V – Honorários recursais. Cabimento.

VI – Em regra, descabe a imposição da multa prevista no art. 1.021, § 4º, do Código de Processo Civil de 2015 em razão do mero desprovimento do Agravo Interno em votação unânime, sendo necessária a configuração da manifesta inadmissibilidade ou improcedência do recurso a autorizar sua aplicação, o que não ocorreu no caso.

VII – Agravo interno improvido.”

(STJ, AgInt no REsp 1.682.293/PB, Primeira Turma, Relatora Ministra Regina Helena Costa, DJe 10/11/2017)

 

Diante do exposto, NEGO PROVIMENTO ao agravo interno.

É o voto.

 

 

 

 

 

 

 

 

 

 



E M E N T A

 

AGRAVO INTERNO. ART. 1.021, §§ 1º E 3º DO NOVO CPC. REITERAÇÃO. RECURSO DESPROVIDO.

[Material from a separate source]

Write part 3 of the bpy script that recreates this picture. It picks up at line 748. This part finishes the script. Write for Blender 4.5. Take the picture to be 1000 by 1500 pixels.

1. O tema ora em discussão – existência ou não de fraude à execução na transferência de bens pelo devedor tributário em momento posterior à inscrição do débito existente em seu nome na Dívida Ativa da União (art. 185, do CTN, na redação dada pela LC nº 118/2005) -, foi pacificado pelo Eg. Superior Tribunal de Justiça, por ocasião do julgamento do REsp 1.141.990, em 10/11/2010, DJe 19/11/2010, submetido ao regime dos Recursos Repetitivos.

2. Dessa forma, não há que se falar em inviabilidade de julgamento do processo na forma do art. 932, inc. IV, “b”, do Novo CPC, bem como em contrariedade à jurisprudência pacificada sobre a matéria.

3. Além disso, a vedação insculpida no art. 1.021, § 3º, do CPC/2015 contrapõe-se ao dever processual estabelecido no § 1º do mesmo dispositivo processual.

4. Se a parte agravante apenas reitera os argumentos ofertados na peça anterior, sem atacar com objetividade e clareza os pontos trazidos na decisão impugnada, com fundamentos novos e capazes de infirmar a conclusão ali externada, decerto não há que se falar em dever do julgador de trazer novas razões para rebater alegações genéricas ou repetidas, que já foram amplamente discutidas. Precedentes.

5. Agravo interno desprovido.

 


  ACÓRDÃO

Vistos e relatados estes autos em que são partes as acima indicadas, a Sexta Turma, por unanimidade, negou provimento ao agravo interno, nos termos do relatório e voto que ficam fazendo parte integrante do presente julgado.